Supplied material:
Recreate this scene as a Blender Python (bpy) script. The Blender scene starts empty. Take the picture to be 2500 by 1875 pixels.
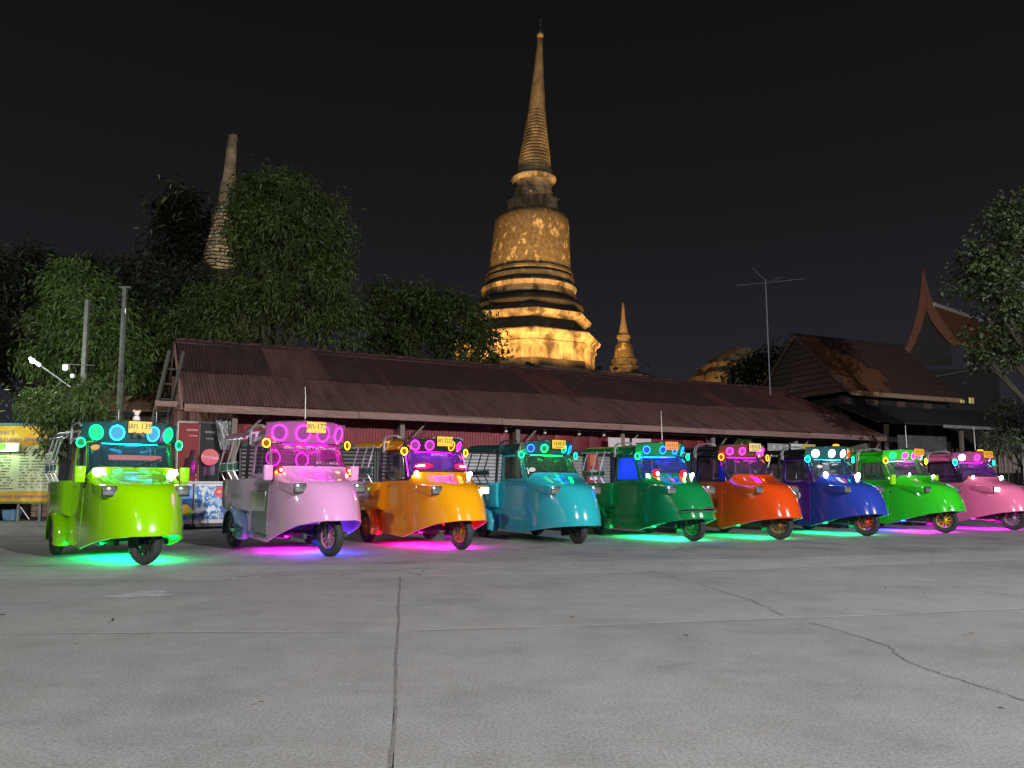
import bpy, bmesh, math, random
import numpy as np
from mathutils import Vector, Matrix, Euler

R = math.radians
rng = random.Random(7)
nrng = np.random.default_rng(11)
scene = bpy.context.scene
COL = scene.collection

# ------------------------------------------------------------------ camera
cam_data = bpy.data.cameras.new("camera")
cam = bpy.data.objects.new("camera", cam_data)
COL.objects.link(cam)
cam.location = (0, 0, 0.97)
cam.rotation_euler = (R(95), 0, 0)
cam_data.sensor_width = 36
cam_data.lens = 26.0
cam_data.shift_y = 0.0378
cam_data.clip_start = 0.05
cam_data.clip_end = 600
scene.camera = cam

# ------------------------------------------------------------------ world: night sky with faint city glow
world = bpy.data.worlds.new("World")
scene.world = world
world.use_nodes = True
wn = world.node_tree
wn.nodes.clear()
wo = wn.nodes.new("ShaderNodeOutputWorld")
bg_sky = wn.nodes.new("ShaderNodeBackground")
bg_glow = wn.nodes.new("ShaderNodeBackground")
sky = wn.nodes.new("ShaderNodeTexSky")
sky.sky_type = 'NISHITA'
sky.sun_disc = False
sky.sun_elevation = R(-6)
sky.sun_rotation = R(190)
bg_sky.inputs["Strength"].default_value = 0.02
wn.links.new(sky.outputs[0], bg_sky.inputs["Color"])
tcw = wn.nodes.new("ShaderNodeTexCoord")
sepw = wn.nodes.new("ShaderNodeSeparateXYZ")
wn.links.new(tcw.outputs["Generated"], sepw.inputs[0])
rampw = wn.nodes.new("ShaderNodeValToRGB")
el = rampw.color_ramp.elements
el[0].position = 0.0
el[0].color = (0.0200, 0.0195, 0.0280, 1)
el[1].position = 0.62
el[1].color = (0.0040, 0.0040, 0.0042, 1)
e2 = el.new(0.17)
e2.color = (0.0135, 0.0132, 0.0175, 1)
e3 = el.new(0.36)
e3.color = (0.0076, 0.0075, 0.0082, 1)
wn.links.new(sepw.outputs["Z"], rampw.inputs["Fac"])
wn.links.new(rampw.outputs["Color"], bg_glow.inputs["Color"])
bg_glow.inputs["Strength"].default_value = 1.2
addw = wn.nodes.new("ShaderNodeAddShader")
wn.links.new(bg_sky.outputs[0], addw.inputs[0])
wn.links.new(bg_glow.outputs[0], addw.inputs[1])
wn.links.new(addw.outputs[0], wo.inputs["Surface"])

# faint moonlight, from behind the camera
moon_data = bpy.data.lights.new("moon", 'SUN')
moon_data.energy = 0.05
moon_data.angle = R(4)
moon_data.color = (0.9, 0.95, 1.0)
moon = bpy.data.objects.new("moon", moon_data)
COL.objects.link(moon)
moon.rotation_euler = (R(58), 0, R(-12))

# ------------------------------------------------------------------ picture settings
scene.view_settings.view_transform = 'Standard'
scene.view_settings.look = 'None'
scene.view_settings.exposure = 0.0
scene.view_settings.gamma = 1.0
scene.view_settings.use_curve_mapping = False
scene.render.engine = 'CYCLES'
scene.cycles.use_denoising = True
try:
    scene.cycles.denoiser = 'OPENIMAGEDENOISE'
    scene.cycles.denoising_prefilter = 'ACCURATE'
except Exception:
    pass
scene.cycles.max_bounces = 6
scene.cycles.diffuse_bounces = 2
scene.cycles.glossy_bounces = 3
scene.cycles.transmission_bounces = 4
scene.cycles.transparent_max_bounces = 12
scene.cycles.sample_clamp_indirect = 4.0
scene.cycles.sample_clamp_direct = 0.0
scene.cycles.caustics_reflective = False
scene.cycles.caustics_refractive = False
scene.cycles.use_light_tree = True

# ------------------------------------------------------------------ materials
MATS = {}

def nn(nt, t, **kw):
    n = nt.nodes.new(t)
    for k, v in kw.items():
        setattr(n, k, v)
    return n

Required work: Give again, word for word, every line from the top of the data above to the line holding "COL = scene.collection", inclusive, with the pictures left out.

Answer to the task:
Recreate this scene as a Blender Python (bpy) script. The Blender scene starts empty. Take the picture to be 2500 by 1875 pixels.
import bpy, bmesh, math, random
import numpy as np
from mathutils import Vector, Matrix, Euler

R = math.radians
rng = random.Random(7)
nrng = np.random.default_rng(11)
scene = bpy.context.scene
COL = scene.collection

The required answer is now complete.